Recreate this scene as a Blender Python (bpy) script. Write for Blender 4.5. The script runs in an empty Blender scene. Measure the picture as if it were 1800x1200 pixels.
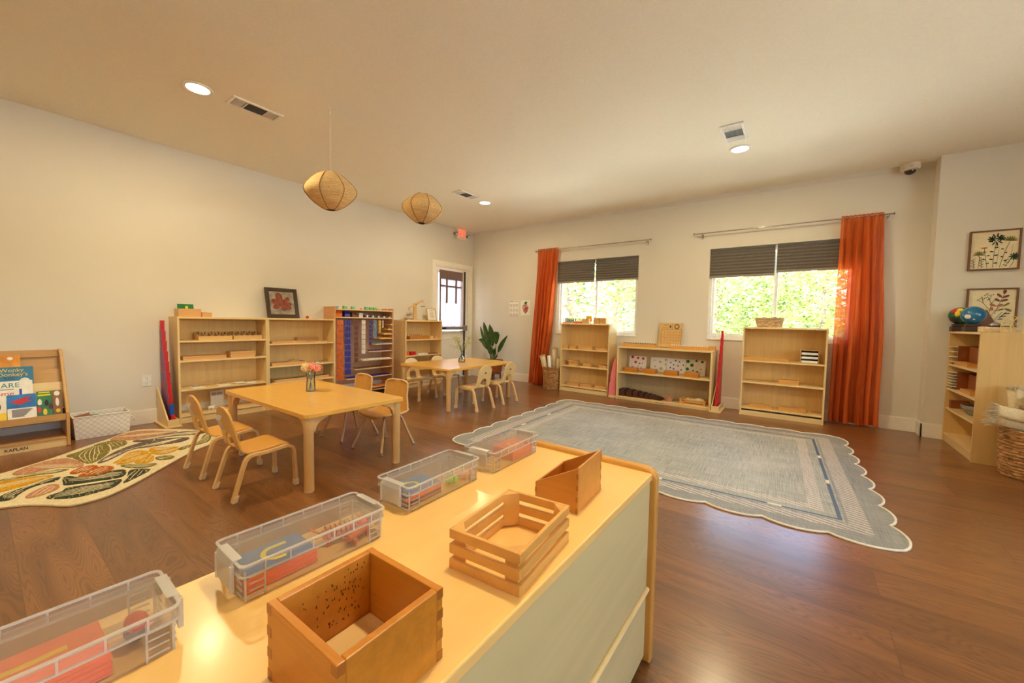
import bpy, bmesh, math, random
from mathutils import Vector, Matrix
R = math.radians
random.seed(7)
SC = bpy.context.scene
COL = SC.collection

# ---------------------------------------------------------------- camera
F_PX = 691.1
YAW, PITCH, ROLL = 0.62994, 0.05166, 0.018955
CAM = Vector((5.1355, -5.7290, 1.0710))
fw = Vector((-math.sin(YAW)*math.cos(PITCH), math.cos(YAW)*math.cos(PITCH), -math.sin(PITCH)))
rt = Vector((math.cos(YAW), math.sin(YAW), 0))
up = rt.cross(fw)
r2 = math.cos(ROLL)*rt + math.sin(ROLL)*up
u2 = -math.sin(ROLL)*rt + math.cos(ROLL)*up
cd = bpy.data.cameras.new('camera'); cam = bpy.data.objects.new('camera', cd); COL.objects.link(cam)
cam.matrix_world = Matrix(((r2.x, u2.x, -fw.x, CAM.x), (r2.y, u2.y, -fw.y, CAM.y), (r2.z, u2.z, -fw.z, CAM.z), (0, 0, 0, 1)))
cd.sensor_width = 36; cd.lens = F_PX/1800*36; cd.clip_start = 0.01; cd.clip_end = 200
SC.camera = cam

# ---------------------------------------------------------------- sky, sun, exposure
SC.view_settings.view_transform = 'Standard'; SC.view_settings.look = 'None'
SC.view_settings.gamma = 1; SC.view_settings.use_curve_mapping = False
SC.view_settings.exposure = 0.0
SC.cycles.use_denoising = True
SC.cycles.max_bounces = 10; SC.cycles.diffuse_bounces = 6; SC.cycles.glossy_bounces = 4
SC.cycles.transmission_bounces = 6; SC.cycles.transparent_max_bounces = 24
SC.cycles.sample_clamp_indirect = 40; SC.cycles.caustics_reflective = False; SC.cycles.caustics_refractive = False
W = bpy.data.worlds.new('sky'); SC.world = W; W.use_nodes = True
wn = W.node_tree; wn.nodes.clear()
sk = wn.nodes.new('ShaderNodeTexSky'); sk.sky_type = 'NISHITA'; sk.sun_disc = False
sk.sun_elevation = R(48); sk.sun_rotation = R(200); sk.air_density = 1.0; sk.dust_density = 2.5; sk.ozone_density = 1.0
bg = wn.nodes.new('ShaderNodeBackground'); bg.inputs[1].default_value = 2.6
wo = wn.nodes.new('ShaderNodeOutputWorld')
wn.links.new(sk.outputs[0], bg.inputs[0]); wn.links.new(bg.outputs[0], wo.inputs[0])
sd = bpy.data.lights.new('sun', 'SUN'); sun = bpy.data.objects.new('sun', sd); COL.objects.link(sun)
sd.energy = 52.0; sd.angle = R(0.6); sd.color = (1, .95, .86)
sun.rotation_euler = Vector((0.38, 0.03, -1.0)).to_track_quat('-Z', 'Y').to_euler()   # from over the house onto the garden
LAMP_W = 27.5; LAMP_COL = (1.0, 0.82, 0.47)
XRW = 9.4; YBW = -9.2
def portal(loc, sx, sz, rot):
    l = bpy.data.lights.new('window_portal', 'AREA'); o = bpy.data.objects.new('window_portal', l); COL.objects.link(o)
    l.shape = 'RECTANGLE'; l.size = sx; l.size_y = sz; l.cycles.is_portal = True; o.location = loc; o.rotation_euler = rot
portal((2.54, .14, 1.29), 1.34, .8, (R(-90), 0, 0)); portal((4.88, .14, 1.29), 1.46, .8, (R(-90), 0, 0))
portal((XRW-.02, -5.0, 1.55), 1.4, 4.0, (0, R(90), 0))
portal((-.12, -.62, 1.38), .56, 1.03, (0, R(-90), R(0)))

# ---------------------------------------------------------------- materials
def lin(c):
    return tuple((v/255/12.92 if v/255 <= .04045 else ((v/255+.055)/1.055)**2.4) for v in c) + (1,)
class NT:
    def __init__(s, name):
        s.m = bpy.data.materials.new(name); s.m.use_nodes = True; s.t = s.m.node_tree
        s.b = s.t.nodes['Principled BSDF']; s.o = s.t.nodes['Material Output']
    def n(s, k, **kw):
        x = s.t.nodes.new(k)
        for a, v in kw.items(): setattr(x, a, v)
        return x
    def l(s, a, b): s.t.links.new(a, b)
    def coords(s, scale=(1, 1, 1), rot=(0, 0, 0), src='Object'):
        tc = s.n('ShaderNodeTexCoord'); mp = s.n('ShaderNodeMapping')
        mp.inputs['Scale'].default_value = scale; mp.inputs['Rotation'].default_value = rot
        s.l(tc.outputs[src], mp.inputs[0]); return mp.outputs[0]
    def noise(s, vec, scale=5, detail=4, rough=.5, dist=0):
        x = s.n('ShaderNodeTexNoise'); s.l(vec, x.inputs['Vector'])
        x.inputs['Scale'].default_value = scale; x.inputs['Detail'].default_value = detail
        x.inputs['Roughness'].default_value = rough; x.inputs['Distortion'].default_value = dist
        return x.outputs['Fac']
    def ramp(s, fac, stops):
        x = s.n('ShaderNodeValToRGB'); s.l(fac, x.inputs[0]); e = x.color_ramp.elements
        while len(e) < len(stops): e.new(.5)
        for k, (p, c) in enumerate(stops): e[k].position = p; e[k].color = c
        return x.outputs[0]
    def math(s, op, a, b=None, c=None):
        x = s.n('ShaderNodeMath', operation=op)
        for k, v in enumerate((a, b, c)):
            if v is None: continue
            if isinstance(v, (int, float)): x.inputs[k].default_value = v
            else: s.l(v, x.inputs[k])
        return x.outputs[0]
    def mix(s, f, a, b, mode='MIX'):
        x = s.n('ShaderNodeMix', data_type='RGBA', blend_type=mode)
        for i, v in ((0, f), (6, a), (7, b)):
            if isinstance(v, (int, float)): x.inputs[i].default_value = v
            elif isinstance(v, tuple): x.inputs[i].default_value = v
            else: s.l(v, x.inputs[i])
        return x.outputs[2]
    def bump(s, h, dist=.002, strength=.5):
        x = s.n('ShaderNodeBump'); x.inputs['Distance'].default_value = dist; x.inputs['Strength'].default_value = strength
        s.l(h, x.inputs['Height']); s.l(x.outputs[0], s.b.inputs['Normal'])
    def col(s, c):
        if isinstance(c, tuple): s.b.inputs['Base Color'].default_value = c
        else: s.l(c, s.b.inputs['Base Color'])
    def set(s, rough=.5, coat=0, metal=0, spec=.5, sheen=0):
        s.b.inputs['Roughness'].default_value = rough; s.b.inputs['Coat Weight'].default_value = coat
        s.b.inputs['Coat Roughness'].default_value = .15
        s.b.inputs['Metallic'].default_value = metal; s.b.inputs['Specular IOR Level'].default_value = spec
        s.b.inputs['Sheen Weight'].default_value = sheen
        return s.m
M = {}
def plain(key, c, rough=.5, metal=0, coat=0, spec=.5, vary=.06, sc=30):
    t = NT(key.replace('_', ' ')); base = lin(c)
    if vary:
        v = t.noise(t.coords(), sc, 3)
        lo = tuple(x*(1-vary) for x in base[:3])+(1,); hi = tuple(min(1, x*(1+vary)) for x in base[:3])+(1,)
        t.col(t.ramp(v, [(.3, lo), (.7, hi)]))
    else: t.col(base)
    M[key] = t.set(rough, coat, metal, spec); return M[key]
def wood(key, c, dark=.8, axis=0, rough=.42, coat=.15, sc=1.0, figure=.35):
    t = NT(key.replace('_', ' ')); base = lin(c)
    s = [26*sc]*3; s[axis] = 1.6*sc
    v = t.coords(tuple(s)); f = t.noise(v, 1.6, 5, .6, .6)
    s2 = [9*sc]*3; s2[axis] = 1.1*sc
    g = t.noise(t.coords(tuple(s2)), 1.0, 3, .5, 1.5)
    d = tuple(x*dark for x in base[:3])+(1,)
    c1 = t.ramp(f, [(.3, d), (.65, base)])
    d2 = tuple(x*(1-(1-dark)*.9) for x in base[:3])+(1,)
    c2 = t.ramp(g, [(.35, d2), (.6, base)])
    t.col(t.mix(figure, c1, c2)); t.bump(f, .0006, .25)
    M[key] = t.set(rough, coat); return M[key]
wood('birch_x', (238, 208, 148), .9, 0); wood('birch_y', (238, 208, 148), .9, 1); wood('birch_z', (234, 204, 144), .88, 2)
wood('birch_panel', (242, 206, 134), .84, 2, .5, .05, 1.0, .4)
wood('maple', (240, 184, 84), .9, 0, .28, .35, .7); wood('maple_z', (232, 188, 122), .9, 2, .35, .2)
wood('ply_chair', (236, 176, 84), .84, 1, .35, .25); wood('ply_edge', (236, 192, 126), .82, 2, .45, .1, 3)
wood('ply_light', (240, 208, 146), .9, 1, .3, .3)
wood('beech', (220, 168, 104), .86, 0); wood('beech_y', (220, 168, 104), .86, 1)
wood('honey', (200, 126, 34), .72, 0, .4, .25, 1.6); wood('honey_slat', (222, 164, 84), .86, 1, .4, .2)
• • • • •
Problem:
Please restate the material above line by line, exactly, beginning at its first line and ending with the line that contains "SC.camera = cam", without any pictures.

Correct result:
Recreate this scene as a Blender Python (bpy) script. Write for Blender 4.5. The script runs in an empty Blender scene. Measure the picture as if it were 1800x1200 pixels.
import bpy, bmesh, math, random
from mathutils import Vector, Matrix
R = math.radians
random.seed(7)
SC = bpy.context.scene
COL = SC.collection

# ---------------------------------------------------------------- camera
F_PX = 691.1
YAW, PITCH, ROLL = 0.62994, 0.05166, 0.018955
CAM = Vector((5.1355, -5.7290, 1.0710))
fw = Vector((-math.sin(YAW)*math.cos(PITCH), math.cos(YAW)*math.cos(PITCH), -math.sin(PITCH)))
rt = Vector((math.cos(YAW), math.sin(YAW), 0))
up = rt.cross(fw)
r2 = math.cos(ROLL)*rt + math.sin(ROLL)*up
u2 = -math.sin(ROLL)*rt + math.cos(ROLL)*up
cd = bpy.data.cameras.new('camera'); cam = bpy.data.objects.new('camera', cd); COL.objects.link(cam)
cam.matrix_world = Matrix(((r2.x, u2.x, -fw.x, CAM.x), (r2.y, u2.y, -fw.y, CAM.y), (r2.z, u2.z, -fw.z, CAM.z), (0, 0, 0, 1)))
cd.sensor_width = 36; cd.lens = F_PX/1800*36; cd.clip_start = 0.01; cd.clip_end = 200
SC.camera = cam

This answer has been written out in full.